In sum, then, with minor reservations I can enthusiastically recommend this book as a primer on Alexander’s numismatic image. Those who wish to delve further into this fascinating field must consult Dahmen.

Notes

1. Though the account of the share-out at Babylon in 323 is misleading, since Macedonia did not go “to Antigonos Monophthalmos (One-Eye) and his son Demetrios Poliorketes” (p. 34). It went to Antipater, and Antigonos received most of Western Asia Minor; Antigonos never ruled Macedonia, and Demetrios (b., 336), a mere stripling at the time, had to wait until 294 and the deaths of Antipater and Cassander for it to fall to him.
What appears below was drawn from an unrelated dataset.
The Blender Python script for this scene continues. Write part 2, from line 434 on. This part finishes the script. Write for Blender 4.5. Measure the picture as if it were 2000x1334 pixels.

2. Dodging the problem of whether the mint was first located at Memphis and only transferred to Alexandria around 315, as inter alios Martin Price and this reviewer have argued (see Faces of Power 239, with references).

3. “Circulation at Babylon in 323 B.C.”, in William E. Metcalf (ed.), Mnemata: Papers in Memory of Nancy M. Waggoner (New York, 1991) 63-72.

4. See Faces of Power 205, with references.

5. One small slip: ancient Greek for “the Great” is megas, not megalos.

6. E.g., Silvia Hurter, reviewing Bopearachchi and Flandrin in Swiss Numismatic Review 85 (2006) 185-95.